▶ **Exercise instructions**
Among the lines below, list those containing the string "messy".

▶ **Information supplied**
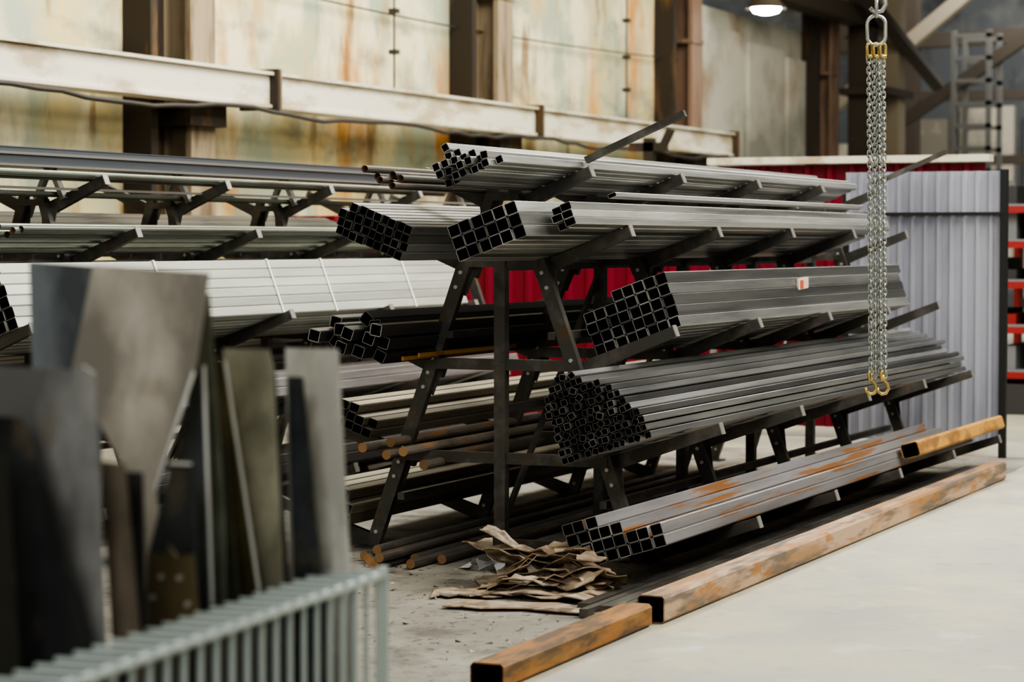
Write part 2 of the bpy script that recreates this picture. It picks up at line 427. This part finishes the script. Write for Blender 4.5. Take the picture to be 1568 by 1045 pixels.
SM=[M_steel,M_inner_shade,M_rim]; SL=[M_steel_l,M_inner_shade,M_rim]; SR=[M_steel_rusty,M_inner_shade,M_rim]; SG=[M_galv,M_inner_shade,M_rimd]; SD=[M_dark,M_inner_shade,M_rim]; SO=[M_olive,M_inner_shade,M_rimd]
S4=[M_steel,M_inner_shade,M_rimd]
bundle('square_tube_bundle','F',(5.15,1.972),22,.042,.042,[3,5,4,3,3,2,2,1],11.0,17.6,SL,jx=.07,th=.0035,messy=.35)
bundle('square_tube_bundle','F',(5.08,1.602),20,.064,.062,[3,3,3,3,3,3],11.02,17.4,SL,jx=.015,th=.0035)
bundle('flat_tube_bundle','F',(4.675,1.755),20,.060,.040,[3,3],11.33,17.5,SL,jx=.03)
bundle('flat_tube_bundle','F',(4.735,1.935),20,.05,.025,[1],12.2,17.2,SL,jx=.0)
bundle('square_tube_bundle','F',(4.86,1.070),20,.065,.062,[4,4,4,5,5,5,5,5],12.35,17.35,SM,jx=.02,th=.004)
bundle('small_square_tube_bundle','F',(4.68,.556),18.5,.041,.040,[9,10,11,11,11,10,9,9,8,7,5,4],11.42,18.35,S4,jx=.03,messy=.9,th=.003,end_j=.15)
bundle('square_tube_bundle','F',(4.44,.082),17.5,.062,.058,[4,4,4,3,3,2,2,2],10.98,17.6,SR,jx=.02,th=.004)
bundle('small_square_tube_bundle','B',(5.49,1.605),20.5,.046,.046,[4,4,4,4,4,4,4,4,3],11.2,17.2,S4,jx=.02,th=.003)
bundle('square_tube_bundle','B',(5.69,1.055),20.5,.074,.072,[3,3,3,2,2],11.3,17.0,SD,jx=.12,messy=.7,th=.0045)
bundle('square_tube_bundle','B',(6.02,.62),18,.06,.05,[2,2,3,3],11.9,17.4,SO,jx=.03)
bundle('square_tube_bundle','B',(6.16,.13),17,.06,.06,[2,3,3,3,2],11.9,17.4,SO,jx=.03)
D=3.35
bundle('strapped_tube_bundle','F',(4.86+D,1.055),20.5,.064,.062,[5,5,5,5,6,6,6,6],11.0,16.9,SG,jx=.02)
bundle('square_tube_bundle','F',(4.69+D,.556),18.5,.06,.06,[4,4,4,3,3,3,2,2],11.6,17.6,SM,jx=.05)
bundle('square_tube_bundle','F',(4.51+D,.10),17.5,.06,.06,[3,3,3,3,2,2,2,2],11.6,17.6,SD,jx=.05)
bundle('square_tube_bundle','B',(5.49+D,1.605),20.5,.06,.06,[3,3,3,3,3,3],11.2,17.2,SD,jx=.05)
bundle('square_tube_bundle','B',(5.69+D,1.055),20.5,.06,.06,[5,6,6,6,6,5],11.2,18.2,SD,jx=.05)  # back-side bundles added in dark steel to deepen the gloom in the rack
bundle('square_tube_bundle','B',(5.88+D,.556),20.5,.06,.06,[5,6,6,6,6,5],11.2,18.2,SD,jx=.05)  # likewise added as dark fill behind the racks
U,V=axes('F',20.5)
bm=newbm()
for X in (12.6,14.0,14.75,16.0):
    o=(4.86+D,1.055); W=.52; H=.378
    P=lambda a,b:(o[0]+a*U[0]+b*V[0], o[1]+a*U[1]+b*V[1])
    for (a0,b0,a1,b1) in ((W+.003,-.002,W+.003,H),(W+.003,H+.004,.25,H+.004)):
        A=P(a0,b0);B=P(a1,b1)
        beam(bm,(X,A[0],A[1]),(X,B[0],B[1]),.02,.003,0)
finish(bm,'steel_strapping',mat('strap',(.85,.85,.83),.4,0))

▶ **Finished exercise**
bundle('square_tube_bundle','F',(5.15,1.972),22,.042,.042,[3,5,4,3,3,2,2,1],11.0,17.6,SL,jx=.07,th=.0035,messy=.35)
bundle('small_square_tube_bundle','F',(4.68,.556),18.5,.041,.040,[9,10,11,11,11,10,9,9,8,7,5,4],11.42,18.35,S4,jx=.03,messy=.9,th=.003,end_j=.15)
bundle('square_tube_bundle','B',(5.69,1.055),20.5,.074,.072,[3,3,3,2,2],11.3,17.0,SD,jx=.12,messy=.7,th=.0045)